● WRITTEN REQUEST
Repeat exactly the lines of the listing below, please, starting with the first and ending with the line containing "R = math.radians"; leave out the rest.

● RECORDED INFORMATION
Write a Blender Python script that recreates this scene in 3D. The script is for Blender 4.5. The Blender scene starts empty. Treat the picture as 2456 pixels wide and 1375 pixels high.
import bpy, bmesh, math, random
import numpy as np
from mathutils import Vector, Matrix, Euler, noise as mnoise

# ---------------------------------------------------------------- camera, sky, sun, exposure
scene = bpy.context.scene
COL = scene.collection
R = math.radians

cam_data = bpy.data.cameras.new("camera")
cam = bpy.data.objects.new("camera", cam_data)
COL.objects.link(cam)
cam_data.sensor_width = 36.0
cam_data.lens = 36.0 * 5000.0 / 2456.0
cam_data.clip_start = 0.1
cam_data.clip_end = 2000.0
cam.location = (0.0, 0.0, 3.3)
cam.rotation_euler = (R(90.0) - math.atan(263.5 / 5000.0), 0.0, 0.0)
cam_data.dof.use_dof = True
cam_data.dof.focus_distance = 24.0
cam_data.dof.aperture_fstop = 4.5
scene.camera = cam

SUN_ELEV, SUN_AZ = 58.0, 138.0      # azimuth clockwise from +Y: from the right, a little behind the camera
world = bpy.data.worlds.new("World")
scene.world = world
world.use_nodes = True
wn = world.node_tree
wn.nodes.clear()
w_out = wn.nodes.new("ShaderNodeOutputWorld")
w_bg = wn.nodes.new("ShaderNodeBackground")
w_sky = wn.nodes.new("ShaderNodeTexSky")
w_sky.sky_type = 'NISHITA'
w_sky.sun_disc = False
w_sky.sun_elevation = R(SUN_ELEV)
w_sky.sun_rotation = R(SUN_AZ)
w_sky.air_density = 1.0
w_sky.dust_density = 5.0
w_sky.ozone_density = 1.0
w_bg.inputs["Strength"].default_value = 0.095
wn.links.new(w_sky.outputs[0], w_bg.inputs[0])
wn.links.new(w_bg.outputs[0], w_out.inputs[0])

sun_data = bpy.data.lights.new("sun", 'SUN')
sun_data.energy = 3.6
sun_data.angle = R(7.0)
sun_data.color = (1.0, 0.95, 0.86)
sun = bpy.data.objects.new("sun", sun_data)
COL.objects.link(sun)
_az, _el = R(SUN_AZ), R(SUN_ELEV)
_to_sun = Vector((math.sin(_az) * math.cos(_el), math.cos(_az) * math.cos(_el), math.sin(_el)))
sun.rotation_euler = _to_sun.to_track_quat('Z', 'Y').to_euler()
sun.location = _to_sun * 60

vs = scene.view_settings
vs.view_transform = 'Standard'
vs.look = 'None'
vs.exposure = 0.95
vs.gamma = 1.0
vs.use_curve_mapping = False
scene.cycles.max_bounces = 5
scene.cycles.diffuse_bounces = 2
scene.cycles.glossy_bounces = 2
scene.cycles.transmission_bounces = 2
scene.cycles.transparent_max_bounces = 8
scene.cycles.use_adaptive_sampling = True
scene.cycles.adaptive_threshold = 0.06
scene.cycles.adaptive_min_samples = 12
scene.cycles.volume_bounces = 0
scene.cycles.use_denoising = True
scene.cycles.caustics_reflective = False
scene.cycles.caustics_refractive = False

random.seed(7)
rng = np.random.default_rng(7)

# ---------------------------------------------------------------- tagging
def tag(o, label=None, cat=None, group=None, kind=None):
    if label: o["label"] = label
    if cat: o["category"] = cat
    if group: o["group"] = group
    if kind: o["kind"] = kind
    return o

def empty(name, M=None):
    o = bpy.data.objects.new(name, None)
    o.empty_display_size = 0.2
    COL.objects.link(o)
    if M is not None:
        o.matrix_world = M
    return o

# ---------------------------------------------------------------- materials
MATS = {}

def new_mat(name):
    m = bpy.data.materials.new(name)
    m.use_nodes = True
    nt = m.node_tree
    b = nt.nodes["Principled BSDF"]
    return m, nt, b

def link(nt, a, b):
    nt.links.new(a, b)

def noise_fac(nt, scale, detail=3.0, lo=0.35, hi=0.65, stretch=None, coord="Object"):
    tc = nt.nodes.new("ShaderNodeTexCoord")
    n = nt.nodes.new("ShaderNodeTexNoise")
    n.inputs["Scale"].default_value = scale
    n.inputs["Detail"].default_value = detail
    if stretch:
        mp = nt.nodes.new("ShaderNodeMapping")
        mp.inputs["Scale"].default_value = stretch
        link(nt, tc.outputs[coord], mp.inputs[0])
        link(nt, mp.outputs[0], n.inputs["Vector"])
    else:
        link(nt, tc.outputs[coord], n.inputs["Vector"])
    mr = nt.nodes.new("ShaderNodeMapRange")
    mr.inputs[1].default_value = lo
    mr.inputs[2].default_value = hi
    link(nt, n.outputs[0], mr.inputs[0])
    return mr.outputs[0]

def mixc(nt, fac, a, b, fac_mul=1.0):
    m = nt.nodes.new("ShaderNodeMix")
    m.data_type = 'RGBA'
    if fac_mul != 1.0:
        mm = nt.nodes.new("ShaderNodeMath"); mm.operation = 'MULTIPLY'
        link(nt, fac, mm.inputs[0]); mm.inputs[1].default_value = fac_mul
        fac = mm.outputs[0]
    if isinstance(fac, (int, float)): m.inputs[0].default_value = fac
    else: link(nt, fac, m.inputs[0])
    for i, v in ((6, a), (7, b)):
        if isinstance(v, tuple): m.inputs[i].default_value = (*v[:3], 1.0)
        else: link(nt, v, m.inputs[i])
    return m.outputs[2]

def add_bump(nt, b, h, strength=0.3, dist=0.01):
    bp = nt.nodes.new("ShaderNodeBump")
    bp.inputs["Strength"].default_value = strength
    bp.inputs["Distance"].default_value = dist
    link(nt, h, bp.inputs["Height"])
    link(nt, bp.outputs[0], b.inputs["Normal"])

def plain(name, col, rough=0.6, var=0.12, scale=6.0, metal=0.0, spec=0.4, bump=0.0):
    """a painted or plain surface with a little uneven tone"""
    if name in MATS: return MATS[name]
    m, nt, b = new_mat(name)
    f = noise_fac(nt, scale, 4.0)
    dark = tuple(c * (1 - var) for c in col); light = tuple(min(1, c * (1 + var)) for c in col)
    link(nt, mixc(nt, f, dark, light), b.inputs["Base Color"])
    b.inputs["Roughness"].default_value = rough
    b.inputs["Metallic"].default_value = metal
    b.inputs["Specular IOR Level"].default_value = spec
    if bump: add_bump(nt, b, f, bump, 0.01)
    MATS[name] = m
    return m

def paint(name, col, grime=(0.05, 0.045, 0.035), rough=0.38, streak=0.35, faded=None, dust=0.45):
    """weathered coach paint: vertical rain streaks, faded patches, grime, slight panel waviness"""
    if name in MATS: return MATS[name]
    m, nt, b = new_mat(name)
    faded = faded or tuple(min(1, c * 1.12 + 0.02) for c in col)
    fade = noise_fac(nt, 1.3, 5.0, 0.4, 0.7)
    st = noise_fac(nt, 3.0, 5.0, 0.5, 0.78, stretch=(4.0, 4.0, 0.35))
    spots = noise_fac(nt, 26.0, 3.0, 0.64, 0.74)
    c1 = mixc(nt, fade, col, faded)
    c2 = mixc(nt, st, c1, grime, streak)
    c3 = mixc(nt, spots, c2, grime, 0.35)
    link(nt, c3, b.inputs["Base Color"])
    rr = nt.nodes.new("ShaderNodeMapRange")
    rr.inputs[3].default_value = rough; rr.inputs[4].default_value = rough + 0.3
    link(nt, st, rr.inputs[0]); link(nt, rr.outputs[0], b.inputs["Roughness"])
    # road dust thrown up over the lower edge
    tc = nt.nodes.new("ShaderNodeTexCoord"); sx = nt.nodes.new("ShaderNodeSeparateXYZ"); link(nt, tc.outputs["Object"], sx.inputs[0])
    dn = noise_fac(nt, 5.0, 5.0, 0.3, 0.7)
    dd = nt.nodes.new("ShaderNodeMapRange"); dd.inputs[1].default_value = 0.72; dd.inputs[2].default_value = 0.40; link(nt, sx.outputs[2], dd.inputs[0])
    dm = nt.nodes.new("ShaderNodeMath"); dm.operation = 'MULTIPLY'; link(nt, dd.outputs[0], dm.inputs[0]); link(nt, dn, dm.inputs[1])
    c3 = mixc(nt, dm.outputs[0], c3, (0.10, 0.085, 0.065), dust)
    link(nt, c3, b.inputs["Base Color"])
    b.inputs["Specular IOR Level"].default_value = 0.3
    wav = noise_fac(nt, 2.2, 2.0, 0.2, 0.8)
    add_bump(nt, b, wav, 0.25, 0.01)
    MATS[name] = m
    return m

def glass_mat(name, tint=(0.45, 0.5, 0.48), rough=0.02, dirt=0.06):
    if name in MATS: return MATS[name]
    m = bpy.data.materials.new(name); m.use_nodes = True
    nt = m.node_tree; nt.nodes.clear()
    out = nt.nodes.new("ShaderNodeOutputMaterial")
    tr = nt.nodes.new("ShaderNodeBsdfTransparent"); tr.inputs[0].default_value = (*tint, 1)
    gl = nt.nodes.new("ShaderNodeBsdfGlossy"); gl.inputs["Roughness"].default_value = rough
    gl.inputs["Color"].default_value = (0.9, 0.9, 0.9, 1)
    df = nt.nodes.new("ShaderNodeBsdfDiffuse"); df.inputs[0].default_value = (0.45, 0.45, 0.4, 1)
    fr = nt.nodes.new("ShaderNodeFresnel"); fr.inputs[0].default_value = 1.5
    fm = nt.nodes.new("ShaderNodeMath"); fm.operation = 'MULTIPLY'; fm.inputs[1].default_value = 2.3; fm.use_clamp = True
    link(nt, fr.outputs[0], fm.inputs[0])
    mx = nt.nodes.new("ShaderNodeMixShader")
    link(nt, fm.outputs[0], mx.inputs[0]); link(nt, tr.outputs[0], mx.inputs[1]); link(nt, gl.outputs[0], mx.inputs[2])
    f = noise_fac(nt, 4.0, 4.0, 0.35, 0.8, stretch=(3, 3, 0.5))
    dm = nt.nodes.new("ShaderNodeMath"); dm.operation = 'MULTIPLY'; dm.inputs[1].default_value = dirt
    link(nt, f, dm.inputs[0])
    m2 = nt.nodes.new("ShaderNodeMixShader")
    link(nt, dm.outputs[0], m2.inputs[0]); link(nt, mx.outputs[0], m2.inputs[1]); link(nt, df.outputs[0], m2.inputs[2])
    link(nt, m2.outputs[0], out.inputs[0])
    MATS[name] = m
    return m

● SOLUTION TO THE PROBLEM
Write a Blender Python script that recreates this scene in 3D. The script is for Blender 4.5. The Blender scene starts empty. Treat the picture as 2456 pixels wide and 1375 pixels high.
import bpy, bmesh, math, random
import numpy as np
from mathutils import Vector, Matrix, Euler, noise as mnoise

# ---------------------------------------------------------------- camera, sky, sun, exposure
scene = bpy.context.scene
COL = scene.collection
R = math.radians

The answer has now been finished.